Before the move, sit down with your children and explain why the move is happening. Whether that’s because you’re relocating for your job, you want a bigger home for your growing family, you are seeking a better school system or something else, make sure that your children have an age-appropriate understanding of why you’ve made this decision for your family.

Encourage your kids to ask questions and share their feelings – and make certain to acknowledge and address their concerns. Remember, too, that younger children may have fears that won’t even occur to an adult, so encourage your children to talk about anything that bothers them about the upcoming move. Let them know it’s okay to feel different emotions about the pending move, even negative ones.

Give Your Children Some Power in the Situation

A lot of childhood angst and frustration can be eased simply by giving your children some sense of control over the situation.

For example, a move may seem like the ideal time to “clean house” and get rid of a lot of clutter (and it is), but your kids may not feel ready to give up those old stuffed animals or forgotten picture books. Let your children put what they no longer want into a donation box, but don’t force them to give up anything they say they want to keep.

For younger children, comfort items like a favorite stuffed animal, blanket or toy can provide a sense of security during the move and as they adjust to their new home.

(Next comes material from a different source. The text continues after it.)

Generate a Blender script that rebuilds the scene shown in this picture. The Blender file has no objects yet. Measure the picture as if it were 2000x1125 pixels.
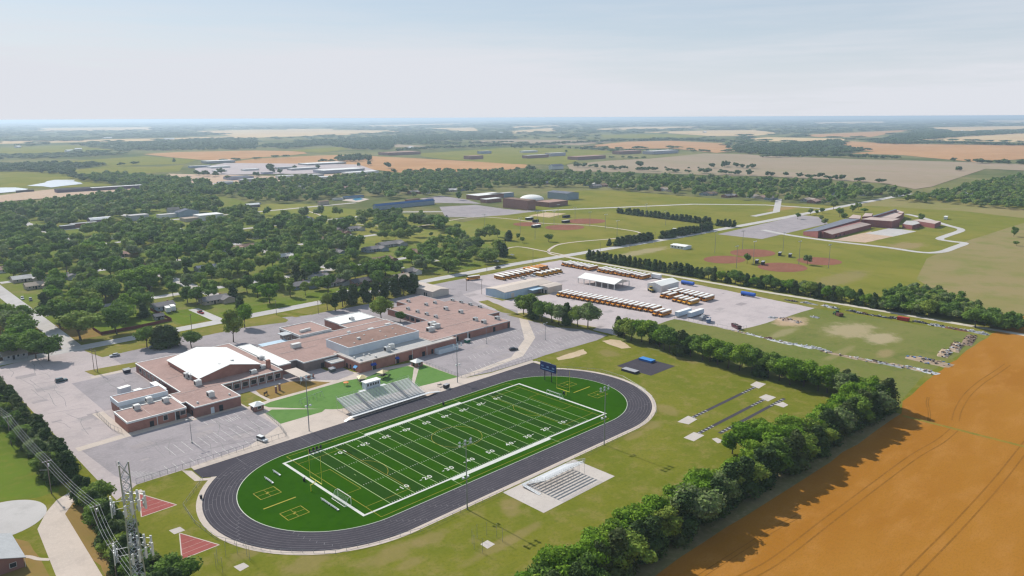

Encourage them to pack a backpack or travel bag with items they want to keep close to them and want to move themselves so that they don’t have to worry about everything they own disappearing into boxes and a big moving truck.

Additionally, involve your kids in decorating their new rooms. Let them choose the paint colors, any new bedding and how they want their furniture laid out. This sense of ownership over their surroundings can boost their confidence and make them more enthusiastic about the whole thing.

Stick to Familiar Routines as Much as Possible

Maintaining familiar routines can be a stabilizing factor during a move because it gives your child a sense that life is still predictable. 

Try to keep consistent meal times, bedtime routines and daily schedules as much as possible. Even if you have to read their favorite bedtime stories to them while snuggled up on an air mattress for a few nights, try to keep things as normal as you can – especially when you’re in the middle of the chaos of packing and unpacking. Also, keep in mind that what can feel chaotic when you’re an adult is even more confusing and upsetting to a kid.

Keep Your Own Attitude Upbeat and Positive

More than anything, your children take their cues from you. If you seem frantic or stressed, the kids may perceive the move in a negative light – no matter how much you try to sell them on its benefits. 

If you approach the move with a positive outlook, it’s more likely that your children will do the same. Emphasize the exciting aspects of the new home, such as the chance for new adventures, the opportunity to make new friends and the chance to explore a different environment. Above all, remember that positivity can be contagious – but so can negativity, so watch how you express yourself when the frustrations with your move hit.

Explore the New Neighborhood Together

Everybody feels more comfortable in familiar surroundings, and your kids are no exception, so 

get out and explore the new neighborhood together. 

As soon as possible, take some family walks or bike rides around the area until you start to feel comfortable with the parks, schools and other places of interest. This will not only familiarize your children with their new environment but also create a sense of adventure and excitement about the move.

If possible, find a neighborhood spot where you and the kids can enjoy a special moment together as you celebrate a successful moving day. Going for pizza or ice cream in a local place, for example, can be a neat way to start building new traditions centered around your new location.

Moving to a new home is a significant life change for your family, and helping your kids adjust to their new environment is all part of an ongoing process. By communicating openly, maintaining routines, and providing the right emotional support for your children, you can make the transition smoother. Remember that each child is unique, and the time it takes for them to fully adjust may vary. With patience, understanding and a positive attitude, your kids will eventually come to love their new home.